■ **TASK BRIEF**: Work out how many lines include "wide" and answer with that number only.

■ **DATA LINES**:
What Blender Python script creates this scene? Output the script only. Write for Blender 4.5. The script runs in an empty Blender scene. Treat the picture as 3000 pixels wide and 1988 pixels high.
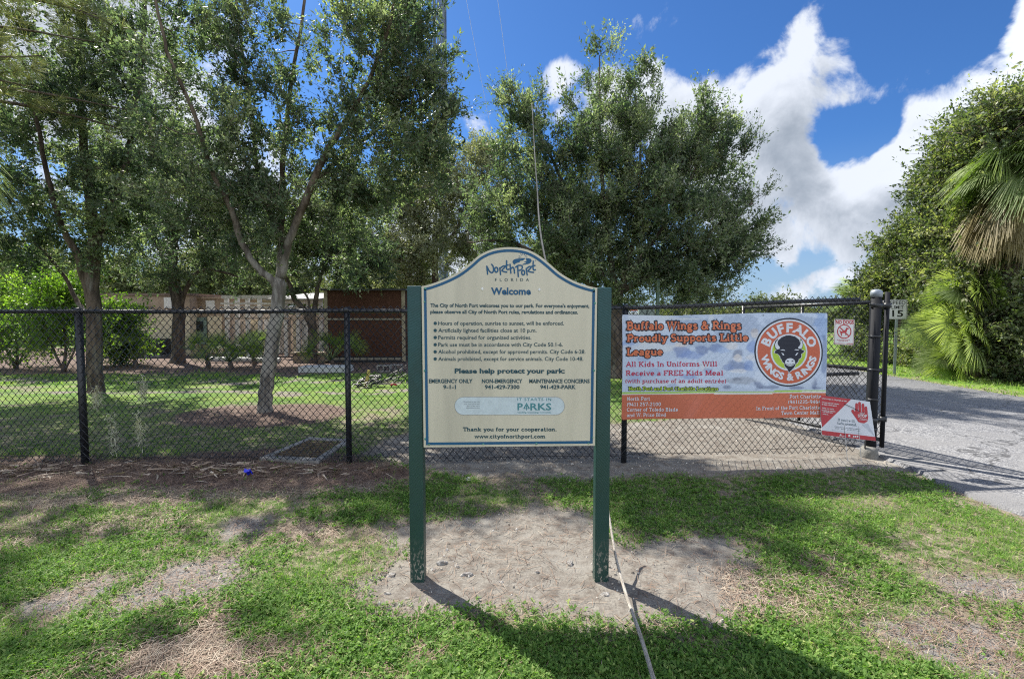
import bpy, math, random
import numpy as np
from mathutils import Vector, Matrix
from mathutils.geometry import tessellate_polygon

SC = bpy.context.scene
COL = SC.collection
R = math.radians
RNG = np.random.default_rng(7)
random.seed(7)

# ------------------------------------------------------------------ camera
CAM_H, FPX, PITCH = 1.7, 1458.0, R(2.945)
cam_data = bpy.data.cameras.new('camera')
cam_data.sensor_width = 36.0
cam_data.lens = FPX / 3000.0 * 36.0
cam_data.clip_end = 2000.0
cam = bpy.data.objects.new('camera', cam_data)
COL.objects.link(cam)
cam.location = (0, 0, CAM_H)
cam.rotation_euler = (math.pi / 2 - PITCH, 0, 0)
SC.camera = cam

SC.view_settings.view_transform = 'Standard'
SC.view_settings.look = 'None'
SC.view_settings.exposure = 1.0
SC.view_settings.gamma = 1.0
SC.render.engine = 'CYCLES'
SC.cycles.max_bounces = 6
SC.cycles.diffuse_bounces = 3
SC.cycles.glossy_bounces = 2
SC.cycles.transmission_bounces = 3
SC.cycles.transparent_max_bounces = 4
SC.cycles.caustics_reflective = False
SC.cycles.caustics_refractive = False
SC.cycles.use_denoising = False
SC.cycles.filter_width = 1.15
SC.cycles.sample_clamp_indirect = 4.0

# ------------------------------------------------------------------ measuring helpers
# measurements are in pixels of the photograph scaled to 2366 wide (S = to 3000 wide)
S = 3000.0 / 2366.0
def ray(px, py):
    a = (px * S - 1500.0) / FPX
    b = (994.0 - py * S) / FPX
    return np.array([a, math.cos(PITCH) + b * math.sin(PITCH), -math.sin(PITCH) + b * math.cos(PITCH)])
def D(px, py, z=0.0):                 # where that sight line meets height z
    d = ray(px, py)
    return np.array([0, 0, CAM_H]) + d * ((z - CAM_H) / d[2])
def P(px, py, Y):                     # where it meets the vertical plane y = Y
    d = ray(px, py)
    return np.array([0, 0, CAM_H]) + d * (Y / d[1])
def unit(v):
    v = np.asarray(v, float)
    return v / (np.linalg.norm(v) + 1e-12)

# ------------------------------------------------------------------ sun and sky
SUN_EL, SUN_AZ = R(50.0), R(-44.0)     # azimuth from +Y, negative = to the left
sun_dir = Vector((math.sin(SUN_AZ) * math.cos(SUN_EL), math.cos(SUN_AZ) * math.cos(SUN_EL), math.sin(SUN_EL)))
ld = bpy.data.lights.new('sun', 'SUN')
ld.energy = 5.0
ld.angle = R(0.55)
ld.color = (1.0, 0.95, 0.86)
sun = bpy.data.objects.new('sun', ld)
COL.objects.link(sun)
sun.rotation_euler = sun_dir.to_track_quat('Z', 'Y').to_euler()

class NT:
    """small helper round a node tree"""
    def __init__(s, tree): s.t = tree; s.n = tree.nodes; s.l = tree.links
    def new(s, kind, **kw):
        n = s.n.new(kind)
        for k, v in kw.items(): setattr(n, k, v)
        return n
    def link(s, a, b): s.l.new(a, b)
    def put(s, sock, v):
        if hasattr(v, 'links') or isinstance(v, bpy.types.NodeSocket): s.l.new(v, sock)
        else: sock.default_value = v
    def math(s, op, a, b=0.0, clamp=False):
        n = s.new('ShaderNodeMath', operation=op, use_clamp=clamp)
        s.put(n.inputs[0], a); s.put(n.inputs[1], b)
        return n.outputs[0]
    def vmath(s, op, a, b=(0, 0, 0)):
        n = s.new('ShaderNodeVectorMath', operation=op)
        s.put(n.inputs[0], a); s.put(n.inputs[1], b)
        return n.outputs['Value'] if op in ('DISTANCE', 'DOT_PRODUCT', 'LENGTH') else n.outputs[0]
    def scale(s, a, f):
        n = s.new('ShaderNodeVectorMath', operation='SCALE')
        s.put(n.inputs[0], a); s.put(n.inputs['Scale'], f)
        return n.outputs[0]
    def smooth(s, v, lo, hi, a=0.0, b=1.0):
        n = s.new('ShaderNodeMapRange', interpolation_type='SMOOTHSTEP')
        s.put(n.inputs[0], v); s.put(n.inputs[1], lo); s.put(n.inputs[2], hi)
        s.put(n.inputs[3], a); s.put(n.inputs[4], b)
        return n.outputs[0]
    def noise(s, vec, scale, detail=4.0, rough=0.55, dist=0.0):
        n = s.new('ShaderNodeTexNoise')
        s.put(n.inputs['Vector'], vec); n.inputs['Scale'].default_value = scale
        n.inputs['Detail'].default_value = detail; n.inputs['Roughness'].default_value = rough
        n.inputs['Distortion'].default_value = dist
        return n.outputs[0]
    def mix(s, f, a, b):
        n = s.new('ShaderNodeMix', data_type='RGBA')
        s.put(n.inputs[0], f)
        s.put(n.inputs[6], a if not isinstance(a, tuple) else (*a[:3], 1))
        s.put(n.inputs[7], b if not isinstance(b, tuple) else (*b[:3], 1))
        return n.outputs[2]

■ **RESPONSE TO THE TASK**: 2